▸ **Source excerpt**

-- START --

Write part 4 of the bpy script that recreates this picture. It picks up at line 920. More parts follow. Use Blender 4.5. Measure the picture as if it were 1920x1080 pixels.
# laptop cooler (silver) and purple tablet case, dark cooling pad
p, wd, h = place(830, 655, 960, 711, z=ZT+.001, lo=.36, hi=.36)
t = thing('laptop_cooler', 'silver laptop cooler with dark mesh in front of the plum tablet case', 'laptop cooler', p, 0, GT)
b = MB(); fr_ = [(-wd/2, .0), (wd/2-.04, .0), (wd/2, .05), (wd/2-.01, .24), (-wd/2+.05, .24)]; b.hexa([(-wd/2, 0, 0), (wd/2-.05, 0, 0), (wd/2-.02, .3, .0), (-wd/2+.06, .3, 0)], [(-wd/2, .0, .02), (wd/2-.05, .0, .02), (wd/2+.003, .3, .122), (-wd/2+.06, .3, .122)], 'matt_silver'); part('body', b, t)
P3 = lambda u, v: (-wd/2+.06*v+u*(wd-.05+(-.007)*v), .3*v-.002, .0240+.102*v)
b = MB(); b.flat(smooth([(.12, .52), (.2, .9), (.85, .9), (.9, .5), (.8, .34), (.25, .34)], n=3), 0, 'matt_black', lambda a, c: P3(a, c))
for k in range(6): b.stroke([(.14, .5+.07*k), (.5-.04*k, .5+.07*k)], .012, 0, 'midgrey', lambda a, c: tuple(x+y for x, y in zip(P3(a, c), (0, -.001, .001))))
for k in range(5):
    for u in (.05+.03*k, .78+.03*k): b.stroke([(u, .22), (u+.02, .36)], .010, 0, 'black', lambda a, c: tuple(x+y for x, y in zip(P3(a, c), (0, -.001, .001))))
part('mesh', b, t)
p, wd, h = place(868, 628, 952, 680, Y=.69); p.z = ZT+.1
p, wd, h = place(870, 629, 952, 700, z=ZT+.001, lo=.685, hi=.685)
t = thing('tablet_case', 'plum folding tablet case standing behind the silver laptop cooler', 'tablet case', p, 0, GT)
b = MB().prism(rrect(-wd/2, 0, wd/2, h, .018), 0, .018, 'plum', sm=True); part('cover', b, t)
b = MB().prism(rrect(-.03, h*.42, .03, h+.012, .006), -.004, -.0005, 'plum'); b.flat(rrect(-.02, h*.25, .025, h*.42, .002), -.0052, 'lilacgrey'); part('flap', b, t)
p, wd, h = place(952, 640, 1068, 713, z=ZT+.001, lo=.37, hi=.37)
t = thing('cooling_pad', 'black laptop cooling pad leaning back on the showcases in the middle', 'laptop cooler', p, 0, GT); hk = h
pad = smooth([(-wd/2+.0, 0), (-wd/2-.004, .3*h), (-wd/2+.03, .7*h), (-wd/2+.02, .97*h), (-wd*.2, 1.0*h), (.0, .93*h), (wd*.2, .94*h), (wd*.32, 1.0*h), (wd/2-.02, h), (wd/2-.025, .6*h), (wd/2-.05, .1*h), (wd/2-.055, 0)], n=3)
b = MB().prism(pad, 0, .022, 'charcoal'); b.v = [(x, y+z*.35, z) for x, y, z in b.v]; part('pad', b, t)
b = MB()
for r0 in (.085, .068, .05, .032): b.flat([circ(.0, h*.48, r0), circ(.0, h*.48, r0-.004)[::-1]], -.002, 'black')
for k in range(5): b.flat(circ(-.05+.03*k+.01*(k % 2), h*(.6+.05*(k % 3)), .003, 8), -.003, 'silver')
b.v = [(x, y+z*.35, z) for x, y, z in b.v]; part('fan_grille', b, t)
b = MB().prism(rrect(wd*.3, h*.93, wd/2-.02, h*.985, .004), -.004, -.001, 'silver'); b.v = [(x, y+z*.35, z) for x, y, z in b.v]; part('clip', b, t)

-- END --

▸ **Objective**
Reproduce all data above, unchanged.

▸ **Correct response**
Write part 4 of the bpy script that recreates this picture. It picks up at line 920. More parts follow. Use Blender 4.5. Measure the picture as if it were 1920x1080 pixels.
# laptop cooler (silver) and purple tablet case, dark cooling pad
p, wd, h = place(830, 655, 960, 711, z=ZT+.001, lo=.36, hi=.36)
t = thing('laptop_cooler', 'silver laptop cooler with dark mesh in front of the plum tablet case', 'laptop cooler', p, 0, GT)
b = MB(); fr_ = [(-wd/2, .0), (wd/2-.04, .0), (wd/2, .05), (wd/2-.01, .24), (-wd/2+.05, .24)]; b.hexa([(-wd/2, 0, 0), (wd/2-.05, 0, 0), (wd/2-.02, .3, .0), (-wd/2+.06, .3, 0)], [(-wd/2, .0, .02), (wd/2-.05, .0, .02), (wd/2+.003, .3, .122), (-wd/2+.06, .3, .122)], 'matt_silver'); part('body', b, t)
P3 = lambda u, v: (-wd/2+.06*v+u*(wd-.05+(-.007)*v), .3*v-.002, .0240+.102*v)
b = MB(); b.flat(smooth([(.12, .52), (.2, .9), (.85, .9), (.9, .5), (.8, .34), (.25, .34)], n=3), 0, 'matt_black', lambda a, c: P3(a, c))
for k in range(6): b.stroke([(.14, .5+.07*k), (.5-.04*k, .5+.07*k)], .012, 0, 'midgrey', lambda a, c: tuple(x+y for x, y in zip(P3(a, c), (0, -.001, .001))))
for k in range(5):
    for u in (.05+.03*k, .78+.03*k): b.stroke([(u, .22), (u+.02, .36)], .010, 0, 'black', lambda a, c: tuple(x+y for x, y in zip(P3(a, c), (0, -.001, .001))))
part('mesh', b, t)
p, wd, h = place(868, 628, 952, 680, Y=.69); p.z = ZT+.1
p, wd, h = place(870, 629, 952, 700, z=ZT+.001, lo=.685, hi=.685)
t = thing('tablet_case', 'plum folding tablet case standing behind the silver laptop cooler', 'tablet case', p, 0, GT)
b = MB().prism(rrect(-wd/2, 0, wd/2, h, .018), 0, .018, 'plum', sm=True); part('cover', b, t)
b = MB().prism(rrect(-.03, h*.42, .03, h+.012, .006), -.004, -.0005, 'plum'); b.flat(rrect(-.02, h*.25, .025, h*.42, .002), -.0052, 'lilacgrey'); part('flap', b, t)
p, wd, h = place(952, 640, 1068, 713, z=ZT+.001, lo=.37, hi=.37)
t = thing('cooling_pad', 'black laptop cooling pad leaning back on the showcases in the middle', 'laptop cooler', p, 0, GT); hk = h
pad = smooth([(-wd/2+.0, 0), (-wd/2-.004, .3*h), (-wd/2+.03, .7*h), (-wd/2+.02, .97*h), (-wd*.2, 1.0*h), (.0, .93*h), (wd*.2, .94*h), (wd*.32, 1.0*h), (wd/2-.02, h), (wd/2-.025, .6*h), (wd/2-.05, .1*h), (wd/2-.055, 0)], n=3)
b = MB().prism(pad, 0, .022, 'charcoal'); b.v = [(x, y+z*.35, z) for x, y, z in b.v]; part('pad', b, t)
b = MB()
for r0 in (.085, .068, .05, .032): b.flat([circ(.0, h*.48, r0), circ(.0, h*.48, r0-.004)[::-1]], -.002, 'black')
for k in range(5): b.flat(circ(-.05+.03*k+.01*(k % 2), h*(.6+.05*(k % 3)), .003, 8), -.003, 'silver')
b.v = [(x, y+z*.35, z) for x, y, z in b.v]; part('fan_grille', b, t)
b = MB().prism(rrect(wd*.3, h*.93, wd/2-.02, h*.985, .004), -.004, -.001, 'silver'); b.v = [(x, y+z*.35, z) for x, y, z in b.v]; part('clip', b, t)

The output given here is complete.